Exercise details: Could you repeat, exactly as they stand, the lines between the one with "Generate a three.js" and the one with "mergeGeometries, mergeVertices, toCreasedNormals", inclusive, minus the pictures?
───── Provided data ─────
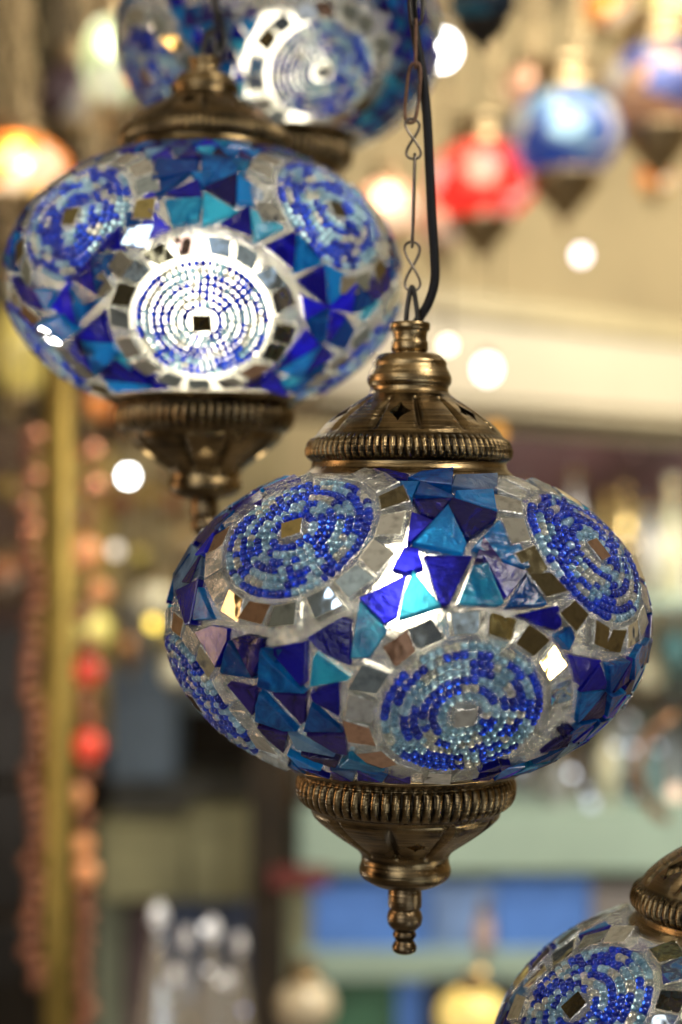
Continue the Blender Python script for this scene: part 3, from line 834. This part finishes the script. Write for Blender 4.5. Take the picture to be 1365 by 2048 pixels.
pole = empty('brass_pole', Q(118, 2048, 1.6), 'tall brass pole standing at the left between copper bead strings', 'pole')
pm = MB(); z1 = Q(0, 420, 1.6).z - pole.location.z
pm.lathe([(.0205, -pole.location.z + .02), (.0205, z1)], 24); pm.build('shaft', simple('satin_brass', (.24, .17, .04), .45, .8, .2, 20), pole)
pf = MB(); pf.lathe([(.0145, z1), (.022, z1 + .01), (.02, z1 + .03), (.008, z1 + .04), (0, z1 + .06)], 24); pf.build('finial', M_GOLD, pole)
pb = MB(); pb.lathe([(.12, -pole.location.z + .001), (.12, -pole.location.z + .02), (.02, -pole.location.z + .04)], 32); pb.build('base', M_OLDB, pole)

COP = gm((.62, .28, .16), .18, 0, None, 0, .3, 20, .8); COPD = gm((.28, .11, .06), .3, 0, None, 0, .4, 20, .6); REDB = gm((.75, .06, .03), .2, .25); ORB = gm((.80, .30, .12), .2, .15)  # red and orange beads are no lamps; emission added to brighten them
def bead_string(label, items, x, d, top, bot):
    root = empty('bead_garland', Q(x, top, d), label, 'bead garland', 'hanging strings of copper and red beads')
    s = MB(); s.tube([Q(x, top - 600, d) - root.location, Q(x, bot, d) - root.location], .002, 6); s.build('string', M_CORD, root)
    for (bx, by, r, m_) in items:
        b = MB(); rr_ = r * K * d * DS; p = Q(bx, by, d) - root.location
        b.lathe([(rr_ * math.sin(t), rr_ * math.cos(t)) for t in [PI * i / 12 for i in range(13)]], 20, p); b.build('bead', m_, root)
rg = random.Random(4)
it = [(70, 872, 20, COP), (70, 955, 20, COP), (52, 1012, 20, COP), (62, 1062, 20, COP)]
it += [(66 + rg.uniform(-12, 12), 912 + 30 * i, 17, COPD) for i in range(0, 36, 1) if 912 + 30 * i not in (942, 1002)]
bead_string('string of copper beads left of the brass pole', it, 64, 1.75, 830, 2100)
it = [(183, 905, 26, COP), (188, 975, 28, COP), (200, 1182, 22, ORB), (168, 1105, 36, ORB), (176, 1342, 30, REDB), (176, 1492, 32, REDB), (152, 1590, 26, ORB), (165, 1690, 22, ORB), (170, 1745, 27, ORB)]
it += [(170 + rg.uniform(-10, 10), y, 20, COPD) for y in (1035, 1230, 1290, 1400, 1440, 1545, 1640, 1800, 1840, 1885, 1930, 1975, 2020, 2060)]
bead_string('string of red and orange beads right of the brass pole', it, 170, 1.8, 850, 2120)
for n_, (x, y, h, c) in enumerate([(14, 1330, 150, (.05, .08, .12)), (16, 1480, 150, (.20, .18, .06)), (20, 1640, 130, (.05, .03, .03)), (14, 1760, 110, (.15, .03, .02)), (10, 1900, 120, (.08, .055, .07))]):
    v = empty('hanging_plate', Q(x, y, 2.2), ['slate', 'olive', 'black', 'dark red', 'mauve'][n_] + ' plate in the dark stack at the left edge', 'plate', 'plates stacked up the left edge')
    b = MB(); r_ = h * K * 2.2 * DS / 2
    b.lathe([(0, -.008), (r_ * .7, -.008), (r_, .010), (r_ * .96, .014), (r_ * .7, -.002), (0, -.002)], 28); o = b.build('dish', simple('dull_' + str(n_), c, .8, 0, .4, 15), v); o.rotation_euler = (PI / 2, 0, 0)
    b = MB(); b.lathe([(r_ * .96, .012), (r_ * 1.02, .012), (r_ * 1.02, .017), (r_ * .96, .017)], 28); o = b.build('rim', M_IRON, v); o.rotation_euler = (PI / 2, 0, 0)

# shelving with glassware on the right
sh = empty('glass_shelf_unit', Q(900, 1300, 3.0), 'mint green shelf unit full of glassware behind the sharp lamp', 'shelf unit')
M_MINT = simple('mint_board', (.33, .44, .36), .5, 0, .08, 5)
child(slab('back_board', simple('sage_back', (.21, .21, .155), .6, 0, .5, 7), 470, 1020, 1700, 2500, 3.35, .04), sh)
child(slab('upper_back_board', simple('plum_back', (.12, .055, .062), .6, 0, .4, 5), 860, 820, 1700, 1040, 3.36, .04), sh)
for y0, y1, m_ in [(1196, 1212, M_MINT), (1392, 1408, M_DARKW), (1622, 1742, M_MINT), (1905, 1960, M_MINT)]:
    child(slab('shelf_board', m_, 560 if y1 - y0 < 40 else 600, y0, 1700, y1, 2.72, .62), sh)
child(slab('post', M_DARKW, 500, 1400, 572, 2600, 2.66, .06), sh)
child(slab('crossbar', simple('dark_red_bar', (.16, .03, .025), .5), 540, 1740, 660, 1775, 2.64, .04), sh)
DEEP = 2.85
def vase(label, px, base, w, h, m_, kind, d=DEEP, grp='glassware lined up on the shelves', name='glass_vase', cat='vase'):
    p = Q(px, base, d); s = K * d * DS; root = empty(name, p, label, cat, grp); W = w * s / 2; H = h * s
    pr = {0: [(.0, 0), (.6, 0), (.55, .03), (.9, .15), (1, .3), (.8, .45), (.4, .6), (.28, .75), (.3, .9), (.42, 1), (.34, 1), (.22, .9)],
          1: [(0, 0), (.8, 0), (.95, .05), (.95, .5), (.8, .62), (.3, .72), (.26, .86), (.4, .88), (.36, .98), (0, 1.02)],
          2: [(0, 0), (.5, 0), (.2, .08), (.15, .3), (.6, .45), (.95, .6), (1, .8), (.85, 1), (.78, 1), (.9, .8), (.7, .6)],
          3: [(0, 0), (.7, 0), (.3, .06), (.6, .2), (1, .36), (.85, .54), (.4, .66), (.16, .8), (.22, .86), (.06, .95), (0, 1.05)]}[kind]
    b = MB(); b.lathe([(max(r * W, .0004), z * H) for r, z in smooth_prof(pr, 2)], 24); b.build('body', m_, root)
    f = MB(); f.lathe([(W * .3, H * .86), (W * .46, H * .88), (W * .46, H * .91), (W * .3, H * .93)], 20); f.build('rim_band', M_GOLD, root)
ML = dict(white=gm((.85, .82, .76), .15, .04), cream=gm((.75, .66, .45), .2), amber=gm((.62, .42, .14), .15), ice=gm((.60, .68, .80), .08, .03), smoke=gm((.25, .26, .25), .1), teal=gm((.10, .25, .27), .12), brown=gm((.25, .16, .09), .2), gilt=gm((.55, .42, .18), .2, 0, None, 0, .3, 20, .9))
rows = [(1196, [('white', 930, 70, 235, 3), ('cream', 985, 60, 170, 0), ('white', 1045, 66, 240, 3), ('white', 1105, 74, 160, 1), ('white', 1150, 66, 270, 3), ('amber', 1215, 60, 210, 0), ('gilt', 1262, 54, 190, 1), ('white', 1300, 56, 200, 3), ('cream', 1345, 60, 240, 0), ('gilt', 1250, 40, 240, 3)]),
        (1392, [('cream', 1295, 70, 150, 0), ('gilt', 1340, 60, 165, 1), ('teal', 1350, 44, 130, 2), ('smoke', 700, 70, 140, 0)]),
        (1622, [('ice', 1180, 66, 120, 0), ('smoke', 1115, 60, 130, 1), ('cream', 1085, 44, 80, 2), ('ice', 1240, 70, 175, 2), ('gilt', 1270, 52, 110, 3), ('smoke', 1310, 70, 190, 0), ('ice', 1345, 74, 205, 1), ('cream', 1215, 46, 215, 3), ('smoke', 630, 60, 130, 1), ('brown', 1150, 50, 165, 3), ('teal', 1290, 50, 235, 0), ('ice', 1060, 46, 60, 0)])]
rown = ['top', 'middle', 'long lower']
ordn = ['first', 'second', 'third', 'fourth', 'fifth', 'sixth', 'seventh', 'eighth', 'ninth', 'tenth', 'eleventh', 'twelfth']
for ri, (base, its) in enumerate(rows):
    order = sorted(range(len(its)), key=lambda i: its[i][1])
    for k, i in enumerate(order):
        c, x, w_, h_, kd = its[i]
        vase('%s glass vase, %s from the left on the %s shelf' % ({'gilt': 'gilded', 'ice': 'icy blue', 'smoke': 'smoky grey'}.get(c, c), ordn[k], rown[ri]), x, base, w_, h_, ML[c], kd, 2.80 + .08 * (k % 3))
for k, (x, y, s_) in enumerate([(1240, 1372, 5), (1183, 1605, 9), (1050, 1530, 6), (1350, 1215, 6), (1262, 1440, 7), (1185, 1395, 6), (1270, 905, 4), (1090, 1480, 5), (1355, 1140, 6)]):  # glints on the glassware, put in as small glowing balls
    bulb_or_glint(['tiny white added glint near the right rim of the sharp lamp', 'icy added glint over the mint shelf', 'faint added glint right of the lower brass cap', 'teal tinted added glint at the right edge', 'pearly added glint above the brass hook', 'milky added glint beside the globe rim', 'rosy added glint below the canopy', 'small added glint behind the globe bottom', 'dim added glint at the right edge among vases'][k],
              x, y, 2.3, s_, [1.2, 1.7, .7, .7, 1.2, .8, .7, .7, .6][k], [(1, .97, .9), (.8, .86, 1), (.7, .75, 1), (.5, .8, .8), (1, .96, .9), (.7, .95, .9), (1, .6, .5), (.8, .85, 1), (1, .8, .5)][k], cord=False, grp='faint glints among the glassware')

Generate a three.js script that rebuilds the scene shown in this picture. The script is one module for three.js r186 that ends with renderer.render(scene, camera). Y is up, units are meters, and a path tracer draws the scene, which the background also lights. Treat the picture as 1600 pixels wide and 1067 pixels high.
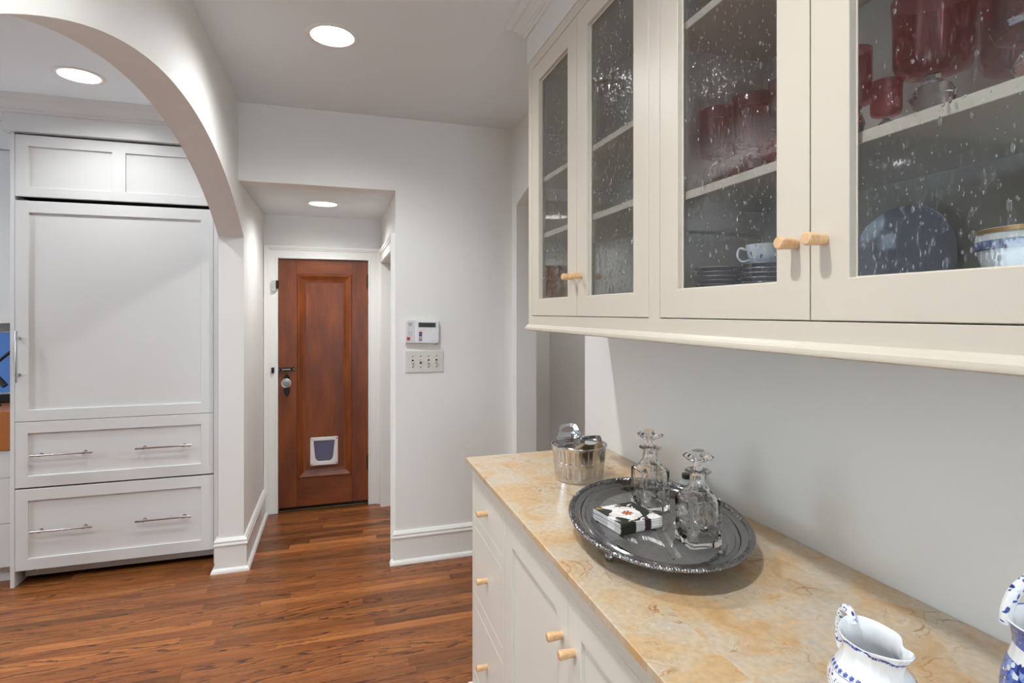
import * as THREE from 'three';
import { RoundedBoxGeometry } from 'three/addons/geometries/RoundedBoxGeometry.js';
import { mergeGeometries, mergeVertices, toCreasedNormals } from 'three/addons/utils/BufferGeometryUtils.js';

/* ------------------------------------------------------------------ camera, sky, exposure */
const scene = new THREE.Scene();
const W = 1600, H = 1067, FOCAL = 868, YAW = 17.46 * Math.PI / 180, EYE = 1.54;
const camera = new THREE.PerspectiveCamera(2 * Math.atan(H / 2 / FOCAL) * 180 / Math.PI, W / H, 0.05, 60);
camera.position.set(0, EYE, 0);
camera.rotation.y = -YAW;
camera.setViewOffset(W, H, 0, 46, W, H);                        // shifted lens: level camera, horizon above the middle
scene.background = new THREE.Color(0.76, 0.88, 1.0);            // daylight outside the windows
scene.backgroundIntensity = scene.environmentIntensity = 10.5;
const renderer = new THREE.WebGLRenderer({ antialias: true });
renderer.toneMapping = THREE.LinearToneMapping;
renderer.toneMappingExposure = 0.92;
renderer.shadowMap.enabled = true;
const LAMP = new THREE.Color(0.95, 0.985, 1.0);
const LAMP_POWER = 7.2;                                          // candela of one recessed lamp

/* ------------------------------------------------------------------ random, noise */
let seed = 12345;
const rnd = () => { seed = (seed + 0x6d2b79f5) | 0; let t = Math.imul(seed ^ (seed >>> 15), 1 | seed); t = (t + Math.imul(t ^ (t >>> 7), 61 | t)) ^ t; return ((t ^ (t >>> 14)) >>> 0) / 4294967296; };
const rr = (a, b) => a + (b - a) * rnd();
const PERM = new Uint8Array(512); { const p = [...Array(256).keys()]; for (let i = 255; i > 0; i--) { const j = Math.floor(rnd() * (i + 1)); [p[i], p[j]] = [p[j], p[i]]; } for (let i = 0; i < 512; i++) PERM[i] = p[i & 255]; }
const GX = [], GY = []; for (let i = 0; i < 256; i++) { const a = rnd() * 6.2832; GX.push(Math.cos(a)); GY.push(Math.sin(a)); }
function noise(x, y) {
  const ix = Math.floor(x), iy = Math.floor(y), fx = x - ix, fy = y - iy, X = ix & 255, Y = iy & 255;
  const a = PERM[PERM[X] + Y], b = PERM[PERM[(X + 1) & 255] + Y], c = PERM[PERM[X] + ((Y + 1) & 255)], d = PERM[PERM[(X + 1) & 255] + ((Y + 1) & 255)];
  const u = fx * fx * fx * (fx * (fx * 6 - 15) + 10), v = fy * fy * fy * (fy * (fy * 6 - 15) + 10);
  const p = GX[a] * fx + GY[a] * fy, q = GX[b] * (fx - 1) + GY[b] * fy, r = GX[c] * fx + GY[c] * (fy - 1), s = GX[d] * (fx - 1) + GY[d] * (fy - 1);
  return (p + u * (q - p) + v * (r - p + u * (s - r - q + p))) * 1.5;
}
const fbm = (x, y, n = 4) => { let s = 0, a = 0.5; for (let i = 0; i < n; i++) { s += a * noise(x, y); x = x * 2.03 + 7.1; y = y * 2.03 + 3.7; a *= 0.5; } return s; };
const clamp = (x, a = 0, b = 1) => Math.min(b, Math.max(a, x));
const smooth = (a, b, x) => { const t = clamp((x - a) / (b - a)); return t * t * (3 - 2 * t); };

/* ------------------------------------------------------------------ textures */
function dataTexture(w, h, fn, srgb = true) {
  const d = new Uint8Array(w * h * 4);
  for (let y = 0; y < h; y++) for (let x = 0; x < w; x++) { const c = fn(x / w, y / h, x, y), o = (y * w + x) * 4; d[o] = clamp(c[0], 0, 255); d[o + 1] = clamp(c[1], 0, 255); d[o + 2] = clamp(c[2], 0, 255); d[o + 3] = 255; }
  const t = new THREE.DataTexture(d, w, h); if (srgb) t.colorSpace = THREE.SRGBColorSpace;
  t.wrapS = t.wrapT = THREE.RepeatWrapping; t.magFilter = THREE.LinearFilter; t.minFilter = THREE.LinearMipmapLinearFilter; t.generateMipmaps = true; t.needsUpdate = true; return t;
}
function canvasTexture(w, h, draw, srgb = true) {
  const c = document.createElement('canvas'); c.width = w; c.height = h; draw(c.getContext('2d'), w, h);
  const t = new THREE.CanvasTexture(c); if (srgb) t.colorSpace = THREE.SRGBColorSpace; t.wrapS = t.wrapT = THREE.RepeatWrapping; return t;
}
const mix3 = (a, b, t) => [a[0] + (b[0] - a[0]) * t, a[1] + (b[1] - a[1]) * t, a[2] + (b[2] - a[2]) * t];

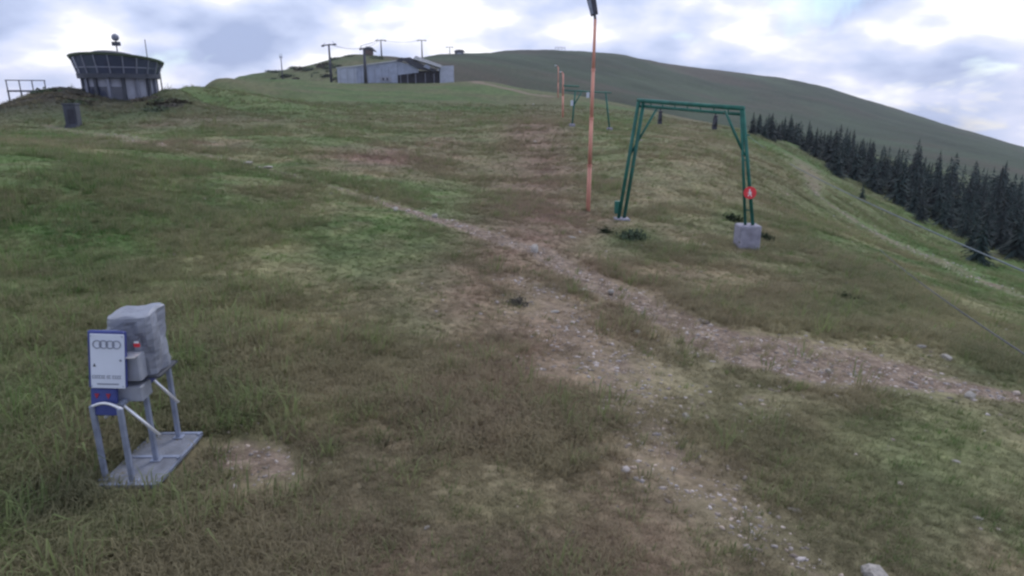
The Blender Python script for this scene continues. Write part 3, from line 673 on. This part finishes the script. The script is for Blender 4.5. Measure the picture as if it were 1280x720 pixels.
─────
Exercise result:
Generate a three.js script that rebuilds the scene shown in this picture. The script is one module for three.js r186 that ends with renderer.render(scene, camera). Y is up, units are meters, and a path tracer draws the scene, which the background also lights. Treat the picture as 1600 pixels wide and 1067 pixels high.
import * as THREE from 'three';
import { RoundedBoxGeometry } from 'three/addons/geometries/RoundedBoxGeometry.js';
import { mergeGeometries, mergeVertices, toCreasedNormals } from 'three/addons/utils/BufferGeometryUtils.js';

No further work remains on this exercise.